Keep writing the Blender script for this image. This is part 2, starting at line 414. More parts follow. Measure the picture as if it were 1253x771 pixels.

...

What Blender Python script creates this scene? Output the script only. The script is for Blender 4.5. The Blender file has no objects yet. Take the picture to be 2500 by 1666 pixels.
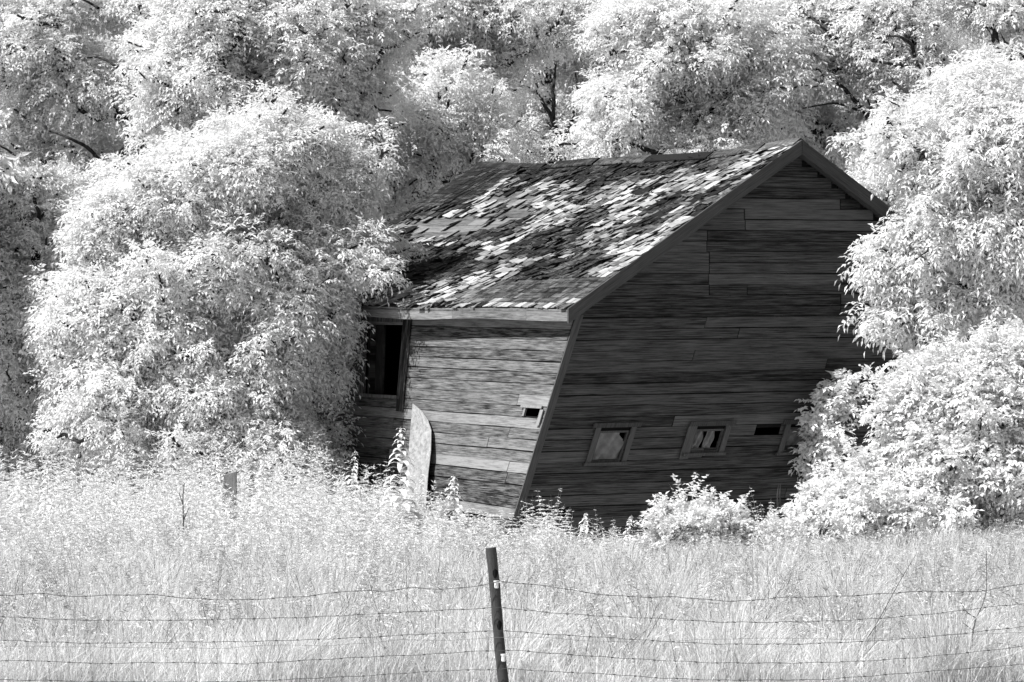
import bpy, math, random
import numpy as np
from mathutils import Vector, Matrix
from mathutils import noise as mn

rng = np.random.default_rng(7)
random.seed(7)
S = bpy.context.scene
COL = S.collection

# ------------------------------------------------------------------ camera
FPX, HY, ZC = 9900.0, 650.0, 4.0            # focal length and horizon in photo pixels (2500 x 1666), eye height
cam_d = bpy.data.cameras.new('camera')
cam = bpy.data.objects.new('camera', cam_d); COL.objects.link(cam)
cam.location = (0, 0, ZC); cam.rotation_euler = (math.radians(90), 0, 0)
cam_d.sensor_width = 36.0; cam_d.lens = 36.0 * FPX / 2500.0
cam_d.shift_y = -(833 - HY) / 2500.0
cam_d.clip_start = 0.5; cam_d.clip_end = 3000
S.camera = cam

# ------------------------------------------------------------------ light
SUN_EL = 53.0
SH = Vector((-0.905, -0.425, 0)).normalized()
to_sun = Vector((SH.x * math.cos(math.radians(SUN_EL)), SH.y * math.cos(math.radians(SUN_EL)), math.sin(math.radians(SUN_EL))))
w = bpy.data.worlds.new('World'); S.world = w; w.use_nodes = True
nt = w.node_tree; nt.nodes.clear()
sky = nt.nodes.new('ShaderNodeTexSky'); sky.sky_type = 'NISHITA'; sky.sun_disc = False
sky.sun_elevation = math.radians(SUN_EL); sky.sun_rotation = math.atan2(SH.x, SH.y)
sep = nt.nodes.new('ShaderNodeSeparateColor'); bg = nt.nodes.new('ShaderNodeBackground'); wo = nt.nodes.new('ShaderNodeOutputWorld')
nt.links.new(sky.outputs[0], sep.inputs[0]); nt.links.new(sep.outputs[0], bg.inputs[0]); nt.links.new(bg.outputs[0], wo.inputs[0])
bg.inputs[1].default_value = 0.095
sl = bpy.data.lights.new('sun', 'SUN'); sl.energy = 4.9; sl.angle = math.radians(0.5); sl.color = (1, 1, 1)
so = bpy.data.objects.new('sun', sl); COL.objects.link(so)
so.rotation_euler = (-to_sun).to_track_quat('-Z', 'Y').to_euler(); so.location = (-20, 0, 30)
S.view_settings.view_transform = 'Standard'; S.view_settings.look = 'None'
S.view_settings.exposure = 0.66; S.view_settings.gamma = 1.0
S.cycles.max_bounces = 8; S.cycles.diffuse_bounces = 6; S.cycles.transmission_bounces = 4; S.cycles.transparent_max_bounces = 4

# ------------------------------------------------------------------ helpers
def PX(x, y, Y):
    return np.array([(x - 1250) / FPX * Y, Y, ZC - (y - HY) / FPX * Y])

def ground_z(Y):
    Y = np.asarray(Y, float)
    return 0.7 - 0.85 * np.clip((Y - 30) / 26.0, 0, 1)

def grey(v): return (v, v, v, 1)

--

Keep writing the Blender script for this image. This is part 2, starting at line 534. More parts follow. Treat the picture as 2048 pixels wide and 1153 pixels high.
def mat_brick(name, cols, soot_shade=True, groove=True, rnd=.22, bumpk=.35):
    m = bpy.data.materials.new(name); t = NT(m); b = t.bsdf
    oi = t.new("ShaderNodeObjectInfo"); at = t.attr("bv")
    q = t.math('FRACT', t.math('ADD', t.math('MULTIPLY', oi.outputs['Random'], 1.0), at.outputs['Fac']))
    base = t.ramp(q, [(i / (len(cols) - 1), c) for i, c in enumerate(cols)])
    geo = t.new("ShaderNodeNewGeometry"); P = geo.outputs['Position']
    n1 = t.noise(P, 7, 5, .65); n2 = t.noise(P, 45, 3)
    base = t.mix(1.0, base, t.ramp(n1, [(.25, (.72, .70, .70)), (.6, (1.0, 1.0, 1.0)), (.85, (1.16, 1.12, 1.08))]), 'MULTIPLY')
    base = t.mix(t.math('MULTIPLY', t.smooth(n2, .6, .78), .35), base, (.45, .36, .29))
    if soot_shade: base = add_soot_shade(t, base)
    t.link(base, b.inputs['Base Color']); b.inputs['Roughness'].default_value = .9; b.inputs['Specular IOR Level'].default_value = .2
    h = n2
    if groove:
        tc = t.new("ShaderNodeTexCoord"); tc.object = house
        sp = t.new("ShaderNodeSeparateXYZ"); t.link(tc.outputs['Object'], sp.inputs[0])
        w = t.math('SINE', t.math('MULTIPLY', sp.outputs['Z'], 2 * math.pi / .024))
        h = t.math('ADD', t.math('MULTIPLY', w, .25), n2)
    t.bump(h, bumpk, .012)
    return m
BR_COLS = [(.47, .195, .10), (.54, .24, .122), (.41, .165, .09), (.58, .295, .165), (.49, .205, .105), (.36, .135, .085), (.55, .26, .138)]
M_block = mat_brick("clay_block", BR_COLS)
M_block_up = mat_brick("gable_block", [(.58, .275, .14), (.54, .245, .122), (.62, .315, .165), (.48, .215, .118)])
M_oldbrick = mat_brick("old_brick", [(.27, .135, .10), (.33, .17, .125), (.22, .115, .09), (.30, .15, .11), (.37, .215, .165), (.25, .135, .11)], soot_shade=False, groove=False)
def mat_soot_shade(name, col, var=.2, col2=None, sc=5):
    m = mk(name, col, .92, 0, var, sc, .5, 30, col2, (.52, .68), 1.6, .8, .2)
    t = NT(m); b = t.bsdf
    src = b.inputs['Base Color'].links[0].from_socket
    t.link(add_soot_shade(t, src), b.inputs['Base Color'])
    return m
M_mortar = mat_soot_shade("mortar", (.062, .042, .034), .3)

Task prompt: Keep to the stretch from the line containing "What Blender Python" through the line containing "COL = S.collection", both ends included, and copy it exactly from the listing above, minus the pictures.

Written response:
What Blender Python script creates this scene? Output the script only. The script is for Blender 4.5. The Blender file has no objects yet. Take the picture to be 2500 by 1666 pixels.
import bpy, math, random
import numpy as np
from mathutils import Vector, Matrix
from mathutils import noise as mn

rng = np.random.default_rng(7)
random.seed(7)
S = bpy.context.scene
COL = S.collection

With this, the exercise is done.